* _Do this_: Find the line with "Model this scene" and the line with "6), (3, 0, 4, 7)])", then repeat both of them and every line in between exactly. Omit the pictures.
↓
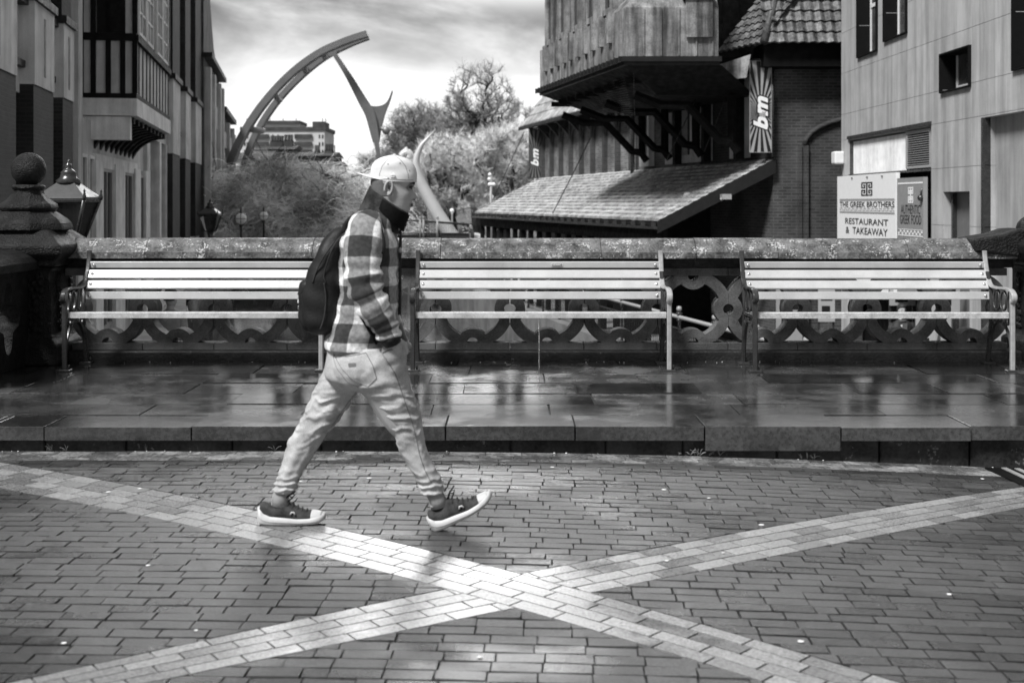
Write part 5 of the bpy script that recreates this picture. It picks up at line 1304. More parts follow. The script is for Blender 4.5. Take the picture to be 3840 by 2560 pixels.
willow('willow_tree', (XX(1060,Dw),Dw,-2.2), 4.9, ZZ(632,Dw), 5, 17000, 'wide weeping willow with black gnarled limbs filling the left of the river', [
 [W3(1040,1030),W3(1020,885),W3(930,845,-.5),W3(880,770,-.5),W3(835,730,-.5),W3(810,690,-.5),W3(778,680,-.5)],
 [W3(1035,1000),W3(1030,880),W3(1075,815,.5),W3(1090,790,.5),W3(1055,755,.5),W3(1010,735,.5),W3(990,690,.5)],
 [W3(1040,1000),W3(1060,885),W3(1130,822),W3(1125,730),W3(1095,690),W3(1055,660),W3(1010,672)],
 [W3(1045,1000),W3(1085,890,1),W3(1160,845,1),W3(1130,815,1),W3(1080,820,1),W3(1060,850,1)],
 [W3(1040,1000),W3(1110,880,-1),W3(1190,825,-1),W3(1240,760,-1),W3(1290,700,-1),W3(1265,665,-1),W3(1215,675,-1)],
 [W3(1040,1000),W3(1000,880,1),W3(960,840,1),W3(930,800,1),W3(960,700,1),W3(1000,650,1)],
 [W3(1040,1000),W3(1150,870,0),W3(1260,790,0),W3(1320,750,0),W3(1370,720,0)],
 [W3(1040,1000),W3(960,875,-1),W3(870,800,-1),W3(800,760,-1),W3(760,745,-1)]])
willow('willow_tree', (XX(1330,84),84,-2.2), 4.6, ZZ(655,84), 9, 4500, 'paler willow half hidden behind the walking man', [[P(1330,1000,84),P(1330,880,84),P(1300,780,84),P(1260,700,84)],[P(1330,1000,84),P(1360,860,84),P(1400,760,84),P(1430,720,84)]])
# ------------------------------------------------------------------ the walking man
MD = 5.42
def MP(xs, ys, dy=0.0): return P(xs, ys, MD+dy)
def check_mat(name, sc=.078, flipx=0.0, flipz=0.0):
    m = bpy.data.materials.new(name); m.use_nodes = True; t = m.node_tree; b = t.nodes['Principled BSDF']
    uv = nd(t, 'ShaderNodeTexCoord'); sp = nd(t, 'ShaderNodeSeparateXYZ'); t.links.new(uv.outputs['UV'], sp.inputs[0])
    nz = nd(t, 'ShaderNodeTexNoise'); nz.inputs['Scale'].default_value = 60; nz.inputs['Detail'].default_value = 5; t.links.new(uv.outputs['Object'], nz.inputs['Vector'])
    nl = nd(t, 'ShaderNodeTexNoise'); nl.inputs['Scale'].default_value = 9; t.links.new(uv.outputs['Object'], nl.inputs['Vector'])
    def stripe(o, per):
        f = mth(t, 'FRACT', mth(t, 'ADD', mth(t, 'DIVIDE', o, per), mth(t, 'MULTIPLY', mth(t, 'SUBTRACT', nl.outputs['Fac'], .5), .10)))
        return mrange(t, mth(t, 'ABSOLUTE', mth(t, 'SUBTRACT', f, .5)), .235, .265, 0, 1)
    a_ = stripe(sp.outputs[0], sc*2); c_ = stripe(sp.outputs[1], sc*2.1)
    s_ = mth(t, 'ADD', a_, c_)                   # 0 dark/dark, 1 mixed, 2 white
    v = mth(t, 'MULTIPLY_ADD', mth(t, 'MULTIPLY', s_, s_), .135, .035)
    v = mth(t, 'MULTIPLY_ADD', s_, .05, v)
    v = mth(t, 'MULTIPLY', v, mrange(t, nz.outputs['Fac'], .3, .7, .75, 1.25))
    cb = nd(t, 'ShaderNodeCombineColor')
    for i in range(3): t.links.new(v, cb.inputs[i])
    t.links.new(cb.outputs[0], b.inputs['Base Color']); b.inputs['Roughness'].default_value = .9; b.inputs['Specular IOR Level'].default_value = .2
    b.inputs['Sheen Weight'].default_value = .2
    bp = nd(t, 'ShaderNodeBump'); bp.inputs['Strength'].default_value = .5; bp.inputs['Distance'].default_value = .003
    t.links.new(nz.outputs['Fac'], bp.inputs['Height']); t.links.new(bp.outputs[0], b.inputs['Normal'])
    return m
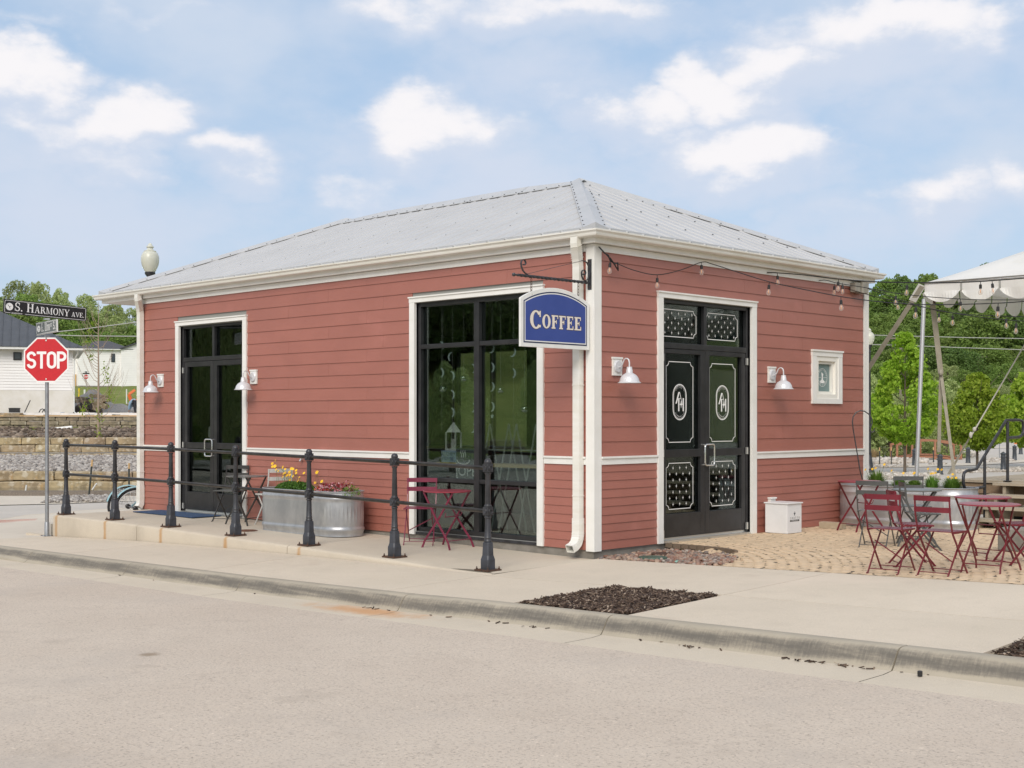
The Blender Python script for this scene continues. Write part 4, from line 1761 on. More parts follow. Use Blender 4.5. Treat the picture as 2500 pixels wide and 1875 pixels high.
def text_mesh(body, size):
    cu = bpy.data.curves.new('t', 'FONT')
    cu.body = body
    cu.size = size
    cu.align_x = 'CENTER'
    cu.align_y = 'CENTER'
    cu.resolution_u = 3
    ob = bpy.data.objects.new('t', cu)
    COL.objects.link(ob)
    dg = bpy.context.evaluated_depsgraph_get()
    me = bpy.data.meshes.new_from_object(ob.evaluated_get(dg))
    bpy.data.objects.remove(ob)
    v = np.array([x_.co[:] for x_ in me.vertices]) if len(me.vertices) else np.zeros((0, 3))
    f = [tuple(p_.vertices) for p_ in me.polygons]
    bpy.data.meshes.remove(me)
    return v, f


def add_text(mb, body, size, fn, bold=0.0):
    v, f = text_mesh(body, size)
    if len(v):
        for dx in ((-bold, bold) if bold else (0,)):
            mb.add([fn(p_[0] + dx, p_[1], 0 if dx <= 0 else 1) for p_ in v], f)
    return mb


def arc_text(mb, P, body, size, cu, cz, ru, rz_, a0, a1, o, inward=False):
    n_ = len(body)
    for i, ch_ in enumerate(body):
        if ch_ == ' ':
            continue
        a = R_(a0 + (a1 - a0) * (i + .5) / n_)
        uu, zz = cu + ru * math.cos(a), cz + rz_ * math.sin(a)
        rot = a - math.pi / 2 if not inward else a + math.pi / 2
        cr, sr = math.cos(rot), math.sin(rot)
        add_text(mb, ch_, size, lambda x_, y_, k, uu=uu, zz=zz, cr=cr, sr=sr: P(uu + x_ * cr - y_ * sr, zz + x_ * sr + y_ * cr, o))


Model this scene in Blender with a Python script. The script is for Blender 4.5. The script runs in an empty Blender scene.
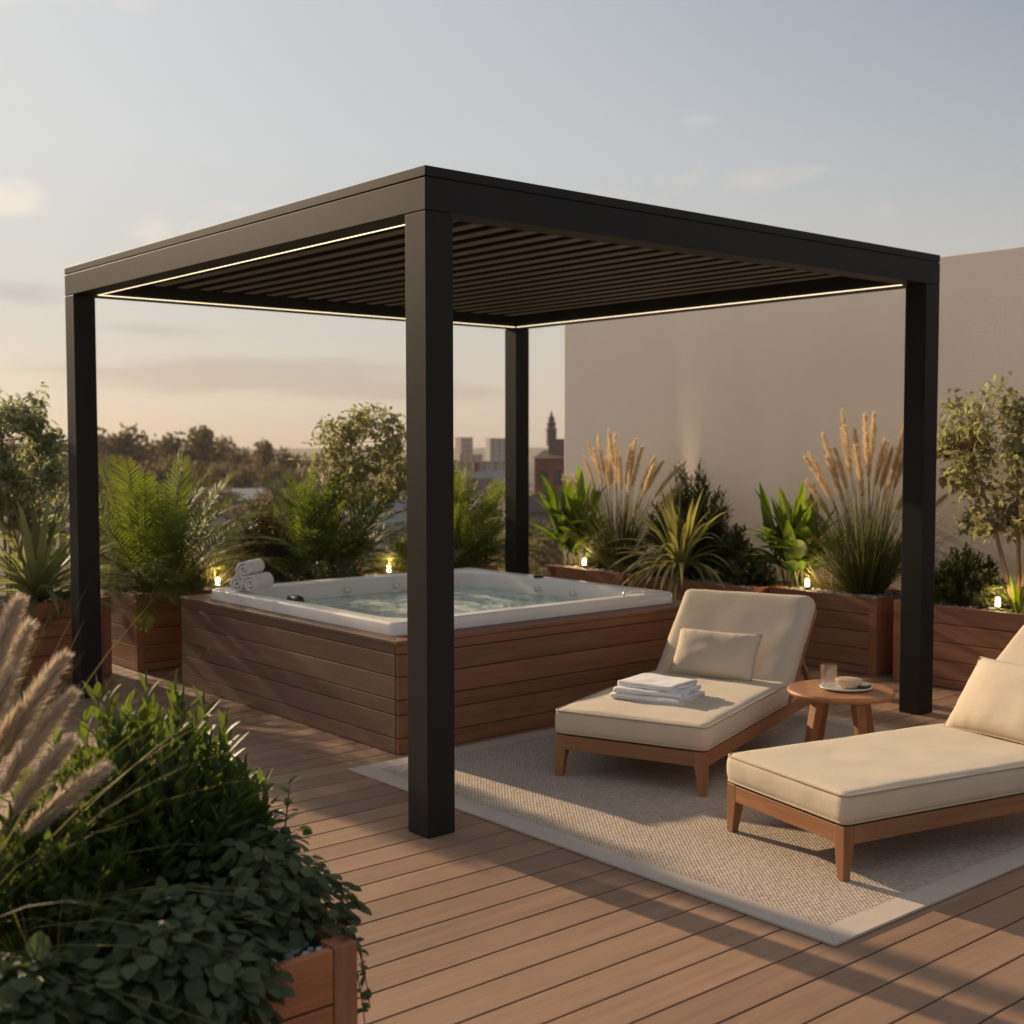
import bpy, math, random
from mathutils import Vector, Matrix, noise

V = Vector
R = math.radians
SC = bpy.context.scene
COL = SC.collection
rnd = random.Random(11)
U = rnd.uniform

# ----------------------------------------------------------------------------
# mesh collector
# ----------------------------------------------------------------------------
class MB:
    def __init__(s):
        s.v, s.f, s.m, s.a = [], [], [], []
        s.mat, s.var = 0, 0.5

    def face(s, idx):
        s.f.append(idx); s.m.append(s.mat); s.a.append(s.var)

    def add(s, vs, fs):
        b = len(s.v)
        s.v.extend([tuple(q) for q in vs])
        for f in fs:
            s.face([b + i for i in f])

    def box(s, x0, x1, y0, y1, z0, z1, M=None):
        vs = [V((x, y, z)) for z in (z0, z1) for y in (y0, y1) for x in (x0, x1)]
        if M is not None:
            vs = [M @ q for q in vs]
        s.add(vs, [(0, 2, 3, 1), (4, 5, 7, 6), (0, 1, 5, 4), (2, 6, 7, 3), (0, 4, 6, 2), (1, 3, 7, 5)])

    def hexa(s, bot, top):
        s.add(list(bot) + list(top), [(3, 2, 1, 0), (4, 5, 6, 7), (0, 1, 5, 4), (1, 2, 6, 5), (2, 3, 7, 6), (3, 0, 4, 7)])

    def tube(s, pts, rad, n=6, cap=True):
        pts = [V(q) for q in pts]
        b = len(s.v)
        ref = None
        for i, q in enumerate(pts):
            d = (pts[min(i + 1, len(pts) - 1)] - pts[max(i - 1, 0)])
            if d.length < 1e-9: d = V((0, 0, 1))
            d.normalize()
            if ref is None:
                ref = d.orthogonal().normalized()
            else:
                ref = (ref - d * ref.dot(d))
                if ref.length < 1e-6: ref = d.orthogonal()
                ref.normalize()
            o = d.cross(ref)
            r = rad[i] if isinstance(rad, (list, tuple)) else rad
            for k in range(n):
                a = 2 * math.pi * k / n
                s.v.append(tuple(q + (ref * math.cos(a) + o * math.sin(a)) * r))
        for i in range(len(pts) - 1):
            for k in range(n):
                k2 = (k + 1) % n
                s.face([b + i * n + k, b + i * n + k2, b + (i + 1) * n + k2, b + (i + 1) * n + k])
        if cap:
            s.face([b + k for k in range(n)][::-1])
            s.face([b + (len(pts) - 1) * n + k for k in range(n)])

    def lathe(s, prof, n=32, M=None, sx=1.0, sy=1.0):
        b = len(s.v)
        for (r, z) in prof:
            for k in range(n):
                a = 2 * math.pi * k / n
                q = V((r * math.cos(a) * sx, r * math.sin(a) * sy, z))
                s.v.append(tuple(M @ q if M is not None else q))
        for i in range(len(prof) - 1):
            for k in range(n):
                k2 = (k + 1) % n
                s.face([b + i * n + k, b + i * n + k2, b + (i + 1) * n + k2, b + (i + 1) * n + k])
        if prof[0][0] > 1e-6: s.face([b + k for k in range(n)][::-1])
        if prof[-1][0] > 1e-6: s.face([b + (len(prof) - 1) * n + k for k in range(n)])

    def blade(s, p, d, L, W, droop=0.0, seg=3, prof=None, fold=0.25, roll=0.0, up=None):
        p = V(p); d = V(d).normalized()
        u = V(up) if up is not None else V((0, 0, 1))
        side = d.cross(u)
        if side.length < 1e-3: side = d.orthogonal()
        side.normalize()
        if roll: side = Matrix.Rotation(roll, 3, d) @ side
        b = len(s.v)
        st = L / seg
        three = fold is not None
        for i in range(seg + 1):
            t = i / seg
            w = W * .5 * prof(t)
            if three:
                nn = side.cross(d) * (fold * w)
                s.v.append(tuple(p - side * w + nn)); s.v.append(tuple(p)); s.v.append(tuple(p + side * w + nn))
            else:
                s.v.append(tuple(p - side * w)); s.v.append(tuple(p + side * w))
            p = p + d * st
            d = (d + V((0, 0, -droop / seg))).normalized()
            side = side - d * side.dot(d)
            if side.length < 1e-4: side = d.orthogonal()
            side.normalize()
        k = 3 if three else 2
        for i in range(seg):
            o = b + i * k
            for j in range(k - 1):
                s.face([o + j, o + j + 1, o + k + j + 1, o + k + j])
        return p

    def build(s, name, mats, parent=None, smooth=False, bevel=0.0, loc=None, rotz=0.0, seg=2, kind=None):
        me = bpy.data.meshes.new(name)
        me.from_pydata(s.v, [], s.f)
        if not isinstance(mats, (list, tuple)): mats = [mats]
        for m in mats: me.materials.append(m)
        me.polygons.foreach_set('material_index', s.m)
        at = me.attributes.new('var', 'FLOAT', 'FACE')
        at.data.foreach_set('value', s.a)
        if smooth: me.polygons.foreach_set('use_smooth', [True] * len(s.f))
        me.update()
        o = bpy.data.objects.new(name, me)
        COL.objects.link(o)
        if parent is not None: o.parent = parent
        if loc is not None: o.location = loc
        if rotz: o.rotation_euler = (0, 0, rotz)
        if bevel:
            md = o.modifiers.new('bevel', 'BEVEL'); md.width = bevel; md.segments = seg; md.limit_method = 'ANGLE'; md.angle_limit = R(40)
            md.harden_normals = False
        if kind: o['kind'] = kind
        return o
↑
* _Exercise answer_:
Model this scene in Blender with a Python script. The script is for Blender 4.5. The script runs in an empty Blender scene.
import bpy, math, random
from mathutils import Vector, Matrix, noise

V = Vector
R = math.radians
SC = bpy.context.scene
COL = SC.collection
rnd = random.Random(11)
U = rnd.uniform

# ----------------------------------------------------------------------------
# mesh collector
# ----------------------------------------------------------------------------
class MB:
    def __init__(s):
        s.v, s.f, s.m, s.a = [], [], [], []
        s.mat, s.var = 0, 0.5

    def face(s, idx):
        s.f.append(idx); s.m.append(s.mat); s.a.append(s.var)

    def add(s, vs, fs):
        b = len(s.v)
        s.v.extend([tuple(q) for q in vs])
        for f in fs:
            s.face([b + i for i in f])

    def box(s, x0, x1, y0, y1, z0, z1, M=None):
        vs = [V((x, y, z)) for z in (z0, z1) for y in (y0, y1) for x in (x0, x1)]
        if M is not None:
            vs = [M @ q for q in vs]
        s.add(vs, [(0, 2, 3, 1), (4, 5, 7, 6), (0, 1, 5, 4), (2, 6, 7, 3), (0, 4, 6, 2), (1, 3, 7, 5)])

    def hexa(s, bot, top):
        s.add(list(bot) + list(top), [(3, 2, 1, 0), (4, 5, 6, 7), (0, 1, 5, 4), (1, 2, 6, 5), (2, 3, 7, 6), (3, 0, 4, 7)])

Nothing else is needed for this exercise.